Die ersten beiden Kapitel widmen sich theoretischen Überlegungen und Konzepten nicht-westlicher Kunst, postkolonialer Theorie, und kunst- und kultursoziologischen Aspekten. Die Autorin macht deutlich, dass sie sich mit den gegenwärtigen Diskursen ausführlich auseinandergesetzt hat und ihr kaum ein aktueller Ansatz entgangen ist. Hierbei stellt sich jedoch eine allgemeine Frage: Wie gehen wir mit kritischer Theorie in der Kunstgeschichte um? Welche Funktion kann diese übernehmen? Verleiht sie den Stimmen die nötige Autorität, um sich in einem neu etablierten Forschungsfeld zu behaupten? Oder kann sie vielmehr ein methodischer Schlüssel für tiefer gehende Analysen sein?

Nach den theoretischen Ausführungen, beschäftigt sich das darauffolgende dritte Kapitel spezifischer mit dem historischen Kontext im Iran, der Gründung der Kunstakademie an der Universität Teheran (1940) nach Vorbild der französischen Beaux-Arts Akademien, die Ablehnung staatlicher Institutionen von Seiten der Künstler*innen und die zunehmende Politisierung der Gesellschaft als Gegenreaktion auf die staatlich verordneten Modernisierungsprogramme. In Kapitel 4 und 5 wird die Ausstellungspraxis der bereits erwähnten Fighting Rooster Association analysiert und näher beleuchtet, welche Rolle die Künstler für die Institutionalisierung moderner Kunst im Iran spielten, dabei greift die Autorin auf persische Originalquellen und Interviews mit den Produzenten zurück. Das ist zweifelsohne eine weitere Stärke des Buchs und zeigt, wie wichtig Sprachkenntnisse sind, um bisher nicht übersetzte Quellen für die Analyse zu nutzen.

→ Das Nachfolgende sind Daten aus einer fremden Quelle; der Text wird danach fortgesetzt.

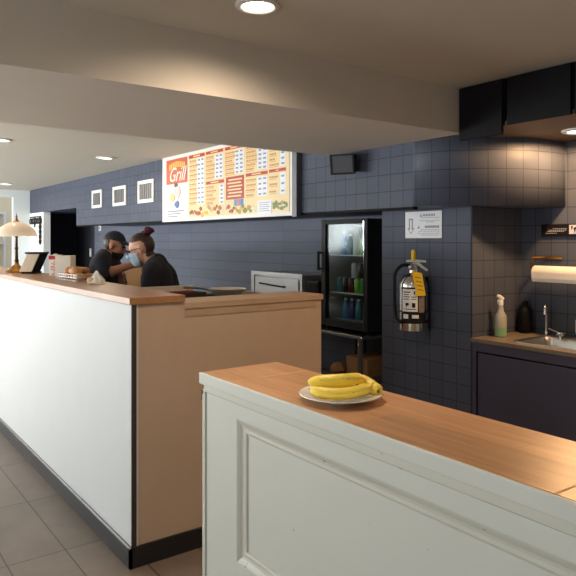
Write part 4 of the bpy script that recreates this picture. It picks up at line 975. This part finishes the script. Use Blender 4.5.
for i in range(4):
    z = 0.34 - i * 0.025; a = -0.012 + 0.006 * i
    p = [Vector(ML(a, -0.1005, z)), Vector(ML(a + 0.035, -0.1005, z - 0.006)), Vector(ML(a + 0.036, -0.1005, z - 0.013)), Vector(ML(a + 0.001, -0.1005, z - 0.007))]
    tgp.loft([p, [v + dd * 0.5 for v in p]])
tgp.build('lettering', mat('tag_ink', srgb(150, 118, 20), 0.6), tag_o)
MB().tube([ML(0.0, -0.02, 0.41), ML(0.0, -0.07, 0.40), ML(0.002, -0.098, 0.366)], 0.0015, 6).build('tag_string', M['white_plastic'], tag_o)

# ------------------------------------------------------------------ sink corner
t = thing('sink_cabinet', (XE, 2.655, 0), 'navy sink cabinet with flat panelled front at the right', 'cabinet')
MB().box(0.02, 0.54, -3.5, -0.002, 0.08, 0.10).box(0.02, 0.54, -0.022, -0.002, 0.10, 0.93).box(0.02, 0.54, -3.5, -1.2, 0.10, 0.93).box(0.50, 0.54, -1.2, -0.022, 0.10, 0.93).build('body', M['navy_cab'], t)
MB().box(0.0, 0.02, -3.5, -0.002, 0.885, 0.945).box(0.0, 0.02, -0.03, -0.002, 0.08, 0.885).box(0.0, 0.02, -1.63, -1.57, 0.08, 0.885).build('face_frame', M['navy_cab'], t, bevel=0.002)
MB().box(0.006, 0.019, -1.56, -0.04, 0.1, 0.875).build('door', M['navy_cab'], t, bevel=0.003)
MB().box(0.006, 0.019, -3.4, -1.64, 0.1, 0.875).build('door', M['navy_cab'], t, bevel=0.003)
MB().box(0.04, 0.06, -3.5, -0.002, 0.0, 0.08).build('toe_kick', M['black_base'], t)
t = thing('sink_worktop', (XE, 2.655, 0.945), 'brown stone worktop round the sink', 'worktop')
hx0, hx1, hy0, hy1 = 0.075, 0.43, -0.95, -0.26
MB().box(-0.012, hx0, -3.5, 0, 0, 0.023).box(hx1, 0.54, -3.5, 0, 0, 0.023).box(hx0, hx1, hy1, 0, 0, 0.023).box(hx0, hx1, -3.5, hy0, 0, 0.023).build('slab', M['stone'], t)
t = thing('sink', (XE, 2.655, 0.968), 'shallow stainless sink basin let into the brown worktop', 'sink')
bs = MB()
def rr(x0, x1, y0, y1, z, rad, n=6):
    out = []
    for cx, cy, a in ((x1 - rad, y1 - rad, 0), (x0 + rad, y1 - rad, 90), (x0 + rad, y0 + rad, 180), (x1 - rad, y0 + rad, 270)):
        for k in range(n + 1):
            q = R(a + 90 * k / n); out.append((cx + rad * math.cos(q), cy + rad * math.sin(q), z))
    return out
bs.loft([rr(hx0 - 0.02, hx1 + 0.02, hy0 - 0.02, hy1 + 0.02, 0.0005, 0.06), rr(hx0 - 0.018, hx1 + 0.018, hy0 - 0.018, hy1 + 0.018, 0.006, 0.06), rr(hx0 + 0.006, hx1 - 0.006, hy0 + 0.006, hy1 - 0.006, 0.004, 0.05), rr(hx0 + 0.012, hx1 - 0.012, hy0 + 0.012, hy1 - 0.012, -0.01, 0.05), rr(hx0 + 0.03, hx1 - 0.03, hy0 + 0.03, hy1 - 0.03, -0.15, 0.05)], cap0=False, cap1=True)
bs.build('basin', M['steel'], t, smooth=True, angle=40)
MB().lathe([(0.03, -0.149), (0.03, -0.147), (0.02, -0.146)], ((hx0 + hx1) / 2, (hy0 + hy1) / 2, 0), 20).build('drain', M['chrome'], t)
t = thing('faucet', (3.882, 2.425, 0.968), 'slim chrome gooseneck faucet behind the sink', 'faucet')
fd = Vector((-0.55, -0.25, 0)).normalized()
MB().lathe([(0.026, 0), (0.026, 0.006), (0.014, 0.014), (0.011, 0.03)], n=20).build('base', M['chrome'], t, smooth=True)
arc = [Vector((0, 0, 0.02)), Vector((0, 0, 0.17))] + [fd * (0.028 - 0.028 * math.cos(a)) + Vector((0, 0, 0.17 + 0.035 * math.sin(a))) for a in [math.pi * k / 10 for k in range(1, 11)]] + [fd * 0.058 + Vector((0, 0, 0.145))]
MB().tube(arc, [0.009] * (len(arc) - 2) + [0.009, 0.011], 12).build('spout', M['chrome'], t, smooth=True)
t = thing('tap', (3.80, 2.275, 0.968), 'round chrome tap knob right of the faucet', 'tap')
MB().lathe([(0.016, 0), (0.013, 0.012), (0.010, 0.02), (0.024, 0.026), (0.027, 0.036), (0.024, 0.046), (0.01, 0.05)], n=20).build('knob', M['chrome'], t, smooth=True)
MB().tube([(0, 0.0, 0.04), (-0.01, 0.075, 0.062)], [0.006, 0.005], 8).build('lever', M['chrome'], t, smooth=True)
t = thing('spray_bottle', (3.605, 2.578, 0.968), 'translucent spray bottle with green liquid at the sink corner', 'bottle')
pb = mat('milky_plastic', srgb(170, 170, 160), 0.35, var=0.04); gq = mat('green_soap', srgb(136, 176, 138), 0.35)
MB().lathe([(0.030, 0), (0.038, 0.004), (0.038, 0.062)], n=28).build('liquid', gq, t, smooth=True, angle=50)
MB().lathe([(0.038, 0.062), (0.038, 0.125), (0.034, 0.142), (0.020, 0.165), (0.016, 0.195), (0.0145, 0.21)], n=28).build('body', pb, t, smooth=True, angle=50)
MB().lathe([(0.016, 0.205), (0.017, 0.232), (0.012, 0.24)], n=20).build('collar', M['white_plastic'], t, smooth=True)
mp_ = lambda a, b, c: tuple(sx * a + qx * b + Vector((0, 0, c)))
MB().tube([mp_(0.014, 0, 0.242), mp_(-0.008, 0, 0.262), mp_(-0.024, 0, 0.268)], [0.014, 0.013, 0.009], 10).tube([mp_(-0.006, 0, 0.252), mp_(-0.018, 0, 0.235), mp_(-0.016, 0, 0.215)], [0.005, 0.005, 0.004], 8).build('spray_head', M['white_plastic'], t, smooth=True)
t = thing('soap_dispenser', (3.885, 2.585, 0.968), 'dark soap bottle in the shaded sink corner', 'bottle')
MB().lathe([(0.036, 0), (0.042, 0.006), (0.042, 0.13), (0.038, 0.165), (0.02, 0.185), (0.018, 0.20)], n=28).build('body', M['black'], t, smooth=True, angle=50)
MB().lathe([(0.020, 0.195), (0.020, 0.214), (0.008, 0.217)], n=18).build('cap', M['black'], t, smooth=True)
# towel holder with a roll
t = thing('towel_holder', (XR, 2.2, 1.475), 'bronze wall bracket holding the paper towel roll', 'towel holder')
for y0_, y1_ in ((0.15, 0.27), (-0.45, -0.33)): MB().box(-0.012, 0, y0_, y1_, -0.004, 0.018, 0.003).build('wall_plate', M['brass'], t)
MB().tube([(-0.006, 0.27, 0.008), (-0.085, 0.315, 0.006), (-0.092, 0.318, -0.02), (-0.092, 0.318, -0.085), (-0.092, 0.29, -0.092)], 0.007, 8).build('arm', M['brass'], t, smooth=True)
MB().tube([(-0.006, -0.45, 0.008), (-0.085, -0.452, 0.006), (-0.092, -0.455, -0.085), (-0.092, -0.43, -0.092)], 0.007, 8).build('arm', M['brass'], t, smooth=True)
MB().tube([(-0.092, 0.30, -0.092), (-0.092, -0.44, -0.092)], 0.006, 8).build('rod', M['dark_brass'], t, smooth=True)
t = thing('paper_towel_roll', (XR - 0.092, 2.2, 1.383), 'long white paper towel roll on the bronze bracket', 'paper towel')
rx = Matrix.Rotation(R(90), 3, 'X')
MB().lathe([(0.02, -0.29), (0.047, -0.29), (0.047, 0.42), (0.02, 0.42)], n=36, rot=rx, cap0=False, cap1=False).build('roll', M['paper'], t, smooth=True)
MB().lathe([(0.0205, -0.289), (0.0205, 0.419), (0.0185, 0.419), (0.0185, -0.289)], n=24, rot=rx, cap0=False, cap1=False).build('core', M['kraft'], t, smooth=True)
MB().loft([[(-0.0475, -0.42, -0.005), (-0.0475, 0.288, -0.005)], [(-0.046, -0.42, -0.035), (-0.046, 0.288, -0.035)], [(-0.040, -0.42, -0.058), (-0.040, 0.288, -0.058)]], closed=False).build('loose_sheet', M['paper'], t)
# black plaque
t = thing('wall_plaque', (XR, 2.33, 1.665), 'black sign with white lettering on the wall above the towel roll', 'sign')
MB().box(-0.014, 0, -0.40, 0.165, -0.042, 0.040, 0.002).build('board', M['matt_black'], t)
pr = MB(); pk = mat('plaque_ink', srgb(168, 168, 176), 0.5)
for z, a, b in ((0.010, 0.08, -0.02), (0.0, 0.11, -0.015), (-0.008, 0.12, 0.0), (-0.020, 0.13, 0.05)):
    y = a
    while y > b:
        d = rnd.uniform(0.006, 0.014); pr.box(-0.0152, -0.0138, max(b, y - d), y, z - 0.002, z + 0.002); y -= d + 0.004
pr.build('lettering', pk, t)
MB().box(-0.0152, -0.0138, -0.118, -0.035, -0.026, 0.033).build('emblem_field', mat('plaque_pale', srgb(190, 192, 206), 0.5), t)
em = MB(); em.prism([(-0.05, 0.025), (-0.05, 0.0), (-0.06, 0.012), (-0.06, 0.027)], 'X', -0.0165, -0.015); em.prism([(-0.075, -0.02), (-0.065, 0.012), (-0.085, 0.022), (-0.10, 0.012), (-0.104, -0.018), (-0.094, -0.018), (-0.092, 0.008), (-0.08, 0.004)], 'X', -0.0165, -0.015)
em.build('emblem', M['matt_black'], t)
t = thing('wall_outlet', (XR, 2.20, 1.04), 'white wall outlet plate at the right end above the sink', 'outlet')
MB().box(-0.006, 0, -0.05, 0.058, -0.045, 0.045, 0.002).build('plate', M['white_plastic'], t)
for z in (-0.02, 0.02): MB().box(-0.0085, -0.0055, -0.016, 0.02, z - 0.013, z + 0.013, 0.001).build('socket', M['white_plastic'], t)

# small things on the far walls
t = thing('thermostat', (XK, 11.13, 1.81), 'small white thermostat high on the far blue wall', 'thermostat')
MB().box(-0.025, 0, -0.05, 0.05, -0.05, 0.05, 0.004).build('housing', M['white_plastic'], t); MB().box(-0.027, -0.024, -0.022, 0.022, -0.01, 0.02).build('display', M['grey_metal'], t)
t = thing('light_switch', (XK, 11.66, 1.37), 'upper of two white switch plates beside the dark recess', 'switch', 'switch plates')
MB().box(-0.012, 0, -0.04, 0.04, -0.075, 0.075, 0.003).build('plate', M['white_plastic'], t); MB().box(-0.018, -0.011, -0.012, 0.012, -0.02, 0.02).build('rocker', M['white_plastic'], t)
t2 = copy_tree(t); t2.location = (XK, 11.60, 1.10); t2['label'] = 'lower of two white switch plates beside the dark recess'
t = thing('wall_ornament', (XS, 12.02, 1.85), 'dark wrought metal ornament hanging on the far white pier', 'wall decoration')
orn = MB()
orn.box(-0.02, -0.008, -0.36, 0.36, 0.155, 0.175)
for k in range(7):
    y = -0.34 + k * 0.113; orn.tube([(-0.014, y + 0.05 * math.cos(a) , 0.09 + 0.05 * math.sin(a)) for a in [2 * math.pi * q / 14 for q in range(15)]], 0.009, 6)
for k in range(4): orn.tube([(-0.014, -0.30 + 0.05 * math.cos(a), -0.02 - 0.085 * k + 0.04 * math.sin(a)) for a in [2 * math.pi * q / 14 for q in range(15)]], 0.012, 6)
orn.tube([(-0.014, -0.30, 0.16), (-0.014, -0.30, -0.33)], 0.016, 6); orn.tube([(-0.014, 0.05, 0.16), (-0.014, 0.05, -0.02)], 0.012, 6)
orn.build('ironwork', M['iron'], t); MB().tube([(-0.012, 0, 0.165), (0, 0, 0.165)], 0.008, 6).build('hook', M['iron'], t)

# ------------------------------------------------------------------ ceiling downlights
def downlight(x, y, z, rad, label, lens, power, angle=125, col=(1.0, 0.80, 0.60), group='recessed ceiling downlights', blend=0.35):
    t = thing('ceiling_light', (x, y, z), label, 'ceiling light', group)
    MB().lathe([(rad, 0.0), (rad, -0.004), (rad * 0.96, -0.009), (rad * 0.78, -0.012), (rad * 0.72, -0.008), (rad * 0.70, 0.0)], n=40, cap0=False, cap1=False).build('trim_ring', M['white_plastic'], t, smooth=True)
    MB().lathe([(rad * 0.71, -0.003), (rad * 0.5, -0.006), (0.0, -0.007)], n=36, cap0=False, cap1=False).build('lens', lens, t, smooth=True)
    d = bpy.data.lights.new('downlight_beam', 'SPOT'); d.energy = power; d.color = col; d.spot_size = R(angle); d.spot_blend = blend; d.shadow_soft_size = rad * 0.6
    o = bpy.data.objects.new('downlight_beam', d); COL.objects.link(o); o.parent = t; o.location = (0, 0, -0.015)
    return t
downlight(1.378, 2.09, CEIL, 0.088, 'large round downlight in the near ceiling in front of the beam', M['lens'], 60, 166, blend=0.9)
downlight(2.56, 6.96, CEIL, 0.10, 'round downlight nearest the menu board in the far ceiling', M['lens_far'], 26, 170)
downlight(1.33, 6.27, CEIL, 0.10, 'round downlight cut by the left edge of the photo', M['lens_far'], 26, 170)
downlight(2.45, 11.15, CEIL, 0.11, 'most distant round downlight at the far left', M['lens_far'], 26, 170)
downlight(3.62, 2.03, 2.245, 0.115, 'bright downlight under the bulkhead above the sink', M['lens'], 95, 178, (1.0, 0.56, 0.25), blend=0.12)
# unseen extra downlights, added to brighten the room and the sink recess
for x, y in ((1.43, -0.2), (0.0, 6.27), (3.72, 0.95)):
    downlight(x, y, CEIL if x < 3 else 2.245, 0.09, 'unseen round downlight added for extra light', M['lens'], 14 if x < 3 else 75, 160, (1.0, 0.80, 0.60) if x < 3 else (1.0, 0.58, 0.28), group='unseen downlights added for extra light', blend=1.0)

Jafaris Buch ist eine umfassende Stoffsammlung für all diejenigen, die sich mit nicht-westlicher moderner Kunst und/oder moderner Kunst im Iran auf einem wissenschaftlichen Niveau auseinandersetzen wollen. Ohne Frage ist diese Studie ein großer Gewinn für das Forschungsfeld. Dennoch ist ihr Umfang und ihre Dichte aber Fluch und Segen zugleich, denn ausgehend von der Fighting Cock Association beleuchtet die Autorin nahezu alle bestehenden Diskussionen über moderne Kunst im Iran. Das spiegelt zwar das breite Spektrum des sich neu etablierenden Forschungsfeldes wider, andererseits droht die Gefahr, dass die Leser*innen nicht nur den roten Faden verlieren könnten, sondern dass wir Forschenden eine allumfassende Kunstgeschichte neuschreiben, die wir zu Anfang unserer Forschungsreisen eigentlich dekonstruieren wollten. Diese Pionierarbeit dient trotzdem innerhalb und außerhalb des Irans als wichtige Grundlage für weitere Diskussionen und Forschungen. Denn durch das open access Format ist sie auch Forschenden im Iran zugänglich, die oftmals nur bedingt auf internationale Forschungsliteratur zugreifen können.